ASSIGNED to Prof. Script

ANALYZING A VISUAL: TEXING WHILE DRIVING

Rob Reynolds

Con

The growing use of electronic devices build into car dashboards mostly grows out of studies that have found a greater risk from holding a cell phone and conversing over talking “hands free.” Automakers use some of these studies to explain how adding hands-free texting, e-mailing, Web-surfing, social networking, and talking apps into their infotainment systems make you “safer.”

However, these so-called naturalistic studies have inherent characteristics that make relying on their results as the basis for these assumptions problematic, at best.

The studies themselves rely on observation and measurement of physical data using vehicles rigged with expensive cameras and monitoring equipment in the hopes that “events” (crashes) and “near events” can be recorded and later examined in detail.

But several points should be raised about their results:

  • Participants know they are driving rigged vehicles, so it’s questionable whether they are driving “naturally.”

  • The cost of the equipment and the fact that crashes/near crashes are infrequent events in most drivers’ experience make both the sample size and the target for the study (crash causation) too small to draw conclusion from.

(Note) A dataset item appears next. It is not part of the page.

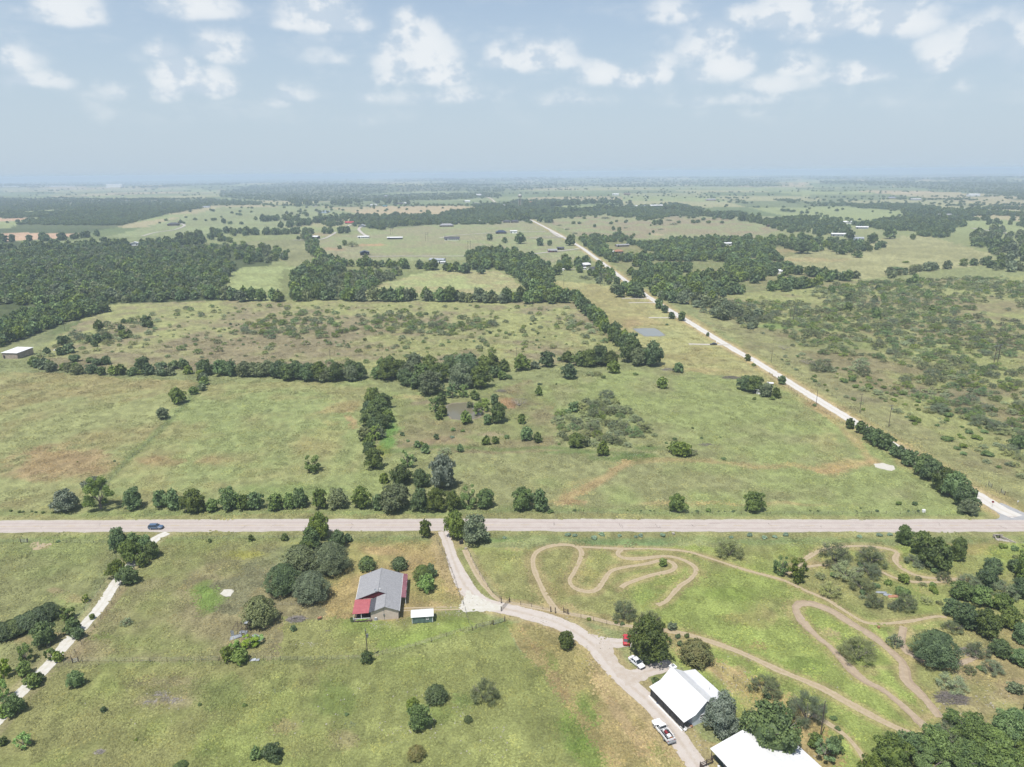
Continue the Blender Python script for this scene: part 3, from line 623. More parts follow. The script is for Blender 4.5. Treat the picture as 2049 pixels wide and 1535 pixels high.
# ------------------------------------------------------------------ water
def water_mat(name, col):
    mt = bpy.data.materials.new(name); mt.use_nodes = True; t = mt.node_tree; b = t.nodes['Principled BSDF']
    b.inputs['Base Color'].default_value = (*alb(col), 1); b.inputs['Roughness'].default_value = .12; b.inputs['IOR'].default_value = 1.33
    g = t.nodes.new('ShaderNodeNewGeometry'); n = N(t, 'ShaderNodeTexNoise', Scale=1.5, Detail=4.); t.links.new(g.outputs['Position'], n.inputs['Vector'])
    bp = N(t, 'ShaderNodeBump', Strength=.12, Distance=.1); t.links.new(n.outputs[0], bp.inputs['Height']); t.links.new(bp.outputs[0], b.inputs['Normal']); return mt
MUD = mat('wet_mud', alb((150,138,118)), scale=.6, col2=alb((172,160,136)))
def pond(px, shore, col):
    cx = sum(p[0] for p in px)/len(px); cy_ = sum(p[1] for p in px)/len(px)
    patch('pond_shore', [(cx+(x-cx)*shore, cy_+(y-cy_)*shore) for x, y in px], MUD, .02, .6)
    patch('pond', px, water_mat('pond_water', col), .045, .3)
pond([(893,813),(905,808),(935,806),(955,810),(966,822),(960,834),(948,838),(930,840),(905,838),(890,826)], 1.09, (146,140,116))
pond([(1266,658),(1290,657),(1310,657),(1322,664),(1331,671),(1320,673),(1290,673),(1278,666)], 1.07, (168,170,162))
pond([(634,424),(650,421),(662,423),(655,427),(640,427)], 1.05, (150,164,170))
# ------------------------------------------------------------------ foliage
def leaf_mat(name, c1, c2, trans=.3, k=1.85):
    mt = bpy.data.materials.new(name); mt.use_nodes = True; t = mt.node_tree; b = t.nodes['Principled BSDF']
    b.inputs['Roughness'].default_value = .6; b.inputs['Specular IOR Level'].default_value = .25
    g = t.nodes.new('ShaderNodeTexCoord'); oi = t.nodes.new('ShaderNodeObjectInfo')
    ad = t.nodes.new('ShaderNodeVectorMath'); ad.operation = 'ADD'; t.links.new(g.outputs['Object'], ad.inputs[0])
    rv = t.nodes.new('ShaderNodeCombineXYZ'); t.links.new(M(t, 'MULTIPLY', oi.outputs['Random'], 37.), rv.inputs[0]); t.links.new(rv.outputs[0], ad.inputs[1])
    n = N(t, 'ShaderNodeTexNoise', Scale=2.6, Detail=5., Roughness=.75); t.links.new(ad.outputs[0], n.inputs['Vector'])
    mx = t.nodes.new('ShaderNodeMix'); mx.data_type = 'RGBA'; t.links.new(smooth(t, n.outputs[0], .36, .64), mx.inputs[0])
    mx.inputs[6].default_value = (*(np.array(c1)*k), 1); mx.inputs[7].default_value = (*(np.array(c2)*k), 1)
    hsv = t.nodes.new('ShaderNodeHueSaturation'); t.links.new(mx.outputs[2], hsv.inputs['Color'])
    t.links.new(M(t, 'MULTIPLY_ADD', oi.outputs['Random'], .44, .78), hsv.inputs['Value'])
    r2 = M(t, 'FRACT', M(t, 'MULTIPLY', oi.outputs['Random'], 7.31))
    t.links.new(M(t, 'MULTIPLY_ADD', r2, .05, .472), hsv.inputs['Hue']); t.links.new(M(t, 'MULTIPLY_ADD', r2, -.35, 1.12), hsv.inputs['Saturation'])
    t.links.new(hsv.outputs[0], b.inputs['Base Color'])
    tr = t.nodes.new('ShaderNodeBsdfTranslucent'); t.links.new(hsv.outputs[0], tr.inputs[0]); ms = t.nodes.new('ShaderNodeMixShader'); ms.inputs[0].default_value = trans
    t.links.new(b.outputs[0], ms.inputs[1]); t.links.new(tr.outputs[0], ms.inputs[2]); t.links.new(ms.outputs[0], t.nodes['Material Output'].inputs[0])
    return mt
LEAF = {
 'oak':    leaf_mat('oak_leaves', (.080, .112, .033), (.036, .056, .022)),
 'elm':    leaf_mat('elm_leaves', (.104, .148, .036), (.050, .080, .025)),
 'grey':   leaf_mat('grey_green_leaves', (.105, .128, .060), (.062, .076, .038)),
 'silver': leaf_mat('silvery_leaves', (.125, .145, .105), (.064, .084, .052)),
 'bright': leaf_mat('bright_leaves', (.150, .225, .035), (.090, .150, .026)),
 'lime':   leaf_mat('lime_leaves', (.120, .175, .055), (.085, .125, .040)),
 'cedar':  leaf_mat('cedar_foliage', (.066, .090, .030), (.034, .048, .020), .15),
 'rust':   leaf_mat('rusty_foliage', (.105, .100, .036), (.070, .080, .030), .2),
 'mesq':   leaf_mat('mesquite_leaves', (.165, .195, .080), (.120, .138, .070), .3),
 'sage':   leaf_mat('sage_foliage', (.130, .180, .125), (.090, .135, .085), .3),
}
BARK = mat('grey_bark', (.16, .14, .12), rough=.9, var=.3, scale=3)
TWIG = mat('bleached_twigs', (.26, .235, .215), rough=.9, var=.25, scale=4)
TWIGD = mat('mesquite_twigs', (.15, .135, .125), rough=.9, var=.25, scale=4)

def fast_mesh(name, V, Q, mats, mi=None):
    me = bpy.data.meshes.new(name); me.vertices.add(len(V)); me.vertices.foreach_set('co', V.ravel().astype(np.float32))
    me.loops.add(Q.size); me.loops.foreach_set('vertex_index', Q.ravel().astype(np.int32)); me.polygons.add(len(Q))
    me.polygons.foreach_set('loop_start', np.arange(0, Q.size, 4, dtype=np.int32))
    if mi is not None: me.polygons.foreach_set('material_index', mi.astype(np.int32))
    me.update(calc_edges=True)
    for m_ in mats: me.materials.append(m_)
    return me
def leaves_at(c, n, size, g, up=.5, asp=1.0):
    """one quad per centre c, facing roughly n"""
    k = len(c); n = n+g.normal(0, .75, (k, 3)); n[:, 2] += up; n /= np.linalg.norm(n, axis=1)[:, None]
    a = g.normal(0, 1, (k, 3)); u = np.cross(n, a); u /= np.linalg.norm(u, axis=1)[:, None]; w = np.cross(n, u)
    s = size*g.uniform(.6, 1.35, (k, 1)); u = u*s*asp; w = w*s
    V = np.stack([c-u-w, c+u-w*.6, c+u*.8+w, c-u*.7+w*.9], 1).reshape(-1, 3)
    return V, np.arange(4*k).reshape(-1, 4)
def crown_geo(kind, seed, n):
    """unit crown: radius about 1 in x and y, foot at z=0; returns leaf quads"""
    g = np.random.default_rng(seed); C, Nn = [], []
    if kind == 'oak':       # rounded, billowing, lobed
        nb = 20; lob = []
        for i in range(nb):
            a = i*2.39996+g.uniform(-.4, .4); t = (i+.5)/nb; z = .20+1.12*t; rad = .68*math.sqrt(max(.05, 1-((z-.55)/.9)**2))*g.uniform(.55, 1.22)
            rr_ = g.uniform(.2, .46)*(1.06-.3*t); lob.append((math.cos(a)*rad, math.sin(a)*rad, z*.95, rr_))
        lob += [(g.uniform(-.15, .15), g.uniform(-.15, .15), .75, .55), (0, 0, 1.2, .34)]
        w = np.array([l[3]**2 for l in lob]); cnt = np.maximum(4, (n*w/w.sum()).astype(int))
        for (x, y, z, r_), k in zip(lob, cnt):
            d = g.normal(0, 1, (k, 3)); d[:, 2] = np.where(d[:, 2] < -.2, -d[:, 2]*.7, d[:, 2]); d /= np.linalg.norm(d, axis=1)[:, None]
            rr2 = r_*g.uniform(.72, 1.08, (k, 1))*(1+.18*np.sin(d[:, :1]*7+x*9)*np.cos(d[:, 1:2]*8+z*5))
            C.append(np.array((x, y, z))+d*rr2*np.array((1, 1, .82))); Nn.append(d)
        size = .098*math.sqrt(1500/max(n, 60))*.72
    elif kind == 'loose':   # airy, separate sprays
        nb = 22; lob = []
        for i in range(nb):
            a = g.uniform(0, 6.28); z = g.uniform(.12, 1.45); rad = .8*math.sqrt(max(.04, 1-((z-.75)/.85)**2))*math.sqrt(g.uniform(.15, 1)); lob.append((math.cos(a)*rad, math.sin(a)*rad, z, g.uniform(.14, .3)))
        k = max(3, n//nb)
        for (x, y, z, r_) in lob:
            d = g.normal(0, 1, (k, 3)); d /= np.linalg.norm(d, axis=1)[:, None]; C.append(np.array((x, y, z))+d*r_*g.uniform(.3, 1.1, (k, 1))*np.array((1, 1, .7))); Nn.append(d)
        size = .075*math.sqrt(1500/max(n, 60))*.72
    elif kind == 'mesq':    # low, wide, flat-topped, see-through, many small sprays on spreading limbs
        nb = 46; k = max(2, n//nb)
        for i in range(nb):
            a = g.uniform(0, 6.28); q = math.sqrt(g.uniform(.02, 1)); rad = .92*q; z = .10+.9*math.sqrt(max(0, 1-q*q*.92))*g.uniform(.35, 1.06)
            d = g.normal(0, 1, (k, 3)); d /= np.linalg.norm(d, axis=1)[:, None]
            C.append(np.array((math.cos(a)*rad, math.sin(a)*rad, z))+d*g.uniform(.05, .21, (k, 1))*np.array((1.2, 1.2, .6))); Nn.append(d)
        size = .046*math.sqrt(1500/max(n, 60))*.72
    elif kind == 'cedar':   # dense ovoid of upright tips
        k = n; d = g.normal(0, 1, (k, 3)); d /= np.linalg.norm(d, axis=1)[:, None]; z = (d[:, 2]+1)/2
        prof = np.sin(np.clip(z, 0, 1)**.62*math.pi)**.6; a = np.arctan2(d[:, 1], d[:, 0]); lumps = 1+.13*np.sin(a*5+z*9+seed)+.1*np.sin(a*9-z*13+2*seed)
        r_ = prof*lumps*g.uniform(.8, 1.06, k); C.append(np.stack([np.cos(a)*r_, np.sin(a)*r_, .08+z*1.75], 1)); Nn.append(np.stack([np.cos(a), np.sin(a), .6+0*a], 1))
        size = .088*math.sqrt(1500/max(n, 60))*.72
    elif kind == 'bush':
        nb = 7; k = max(4, n//nb)
        for i in range(nb):
            a = g.uniform(0, 6.28); rad = .5*math.sqrt(g.uniform(0, 1)) if i else 0; r_ = g.uniform(.36, .55)
            d = g.normal(0, 1, (k, 3)); d[:, 2] = abs(d[:, 2]); d /= np.linalg.norm(d, axis=1)[:, None]
            C.append(np.array((math.cos(a)*rad, math.sin(a)*rad, g.uniform(.2, .5)))+d*r_*g.uniform(.7, 1.1, (k, 1))); Nn.append(d)
        size = .1*math.sqrt(1500/max(n, 60))*.72
    C = np.concatenate(C); Nn = np.concatenate(Nn); C[:, 2] = np.maximum(C[:, 2], .04)
    return leaves_at(C, Nn, size, g, up={'mesq': 1.3, 'cedar': .4, 'loose': .7}.get(kind, .55), asp=1.1 if kind != 'cedar' else .8)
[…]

  • None of the monitoring equipment measures so-called “cognitive distractions of the brain caused by cell phone and other applications.”

The majority of research on distractions with cell phones and smartphones has been done with epidemiological and lab research. In fact, at least thirty studies put the increased risk of conversing on a cell phone while driving (handheld or hand-free) at four times the risk of driving alone. All of this is being ignored by automakers in lieu of a select few studies that create a favorable argument for these applications.

In addition, automakers have said that “drivers will use these apps anyway; we just want to make it safer.” I recall cigarette makers using similar arguments for adding filters to cigarettes (that doesn’t work either – the behavior is unsafe regardless).

Think if we had used naturalistic studies to address intoxicated driving. Would we rarely rig cars with cameras and just wait and see or would/did we rely upon actual crash data and blood alcohol concentration (BAC) levels?

Impairment is impairment, whether it’s temporary or constant. Four times increased crash risk is equal to the crash risk of driving at .08 BAC, the legal in most states. We can only reduce distracted-driving crash rates by banning the activity – not trying to enhance the experience.

ANSWER THE FOLLOWING QUESTIONS:

  1. In paragraph 2, Reynolds speak of “so-called naturalistic studies,” and in paragraph 7 he indicates that the studies were not “naturalistic.” What does he mean by “naturalistic studies”?

  2. In paragraph 3, why does Reynolds speak of vehicles “equipped with cameras”? (He uses “rigged” again in the next paragraph.) And why does he put the word events within quotation marks?

  3. In paragraph 6 Reynolds introduces the behavior of cigarette makers decades ago. Do you find the comparison relevant and therefore helpful, or not? Why?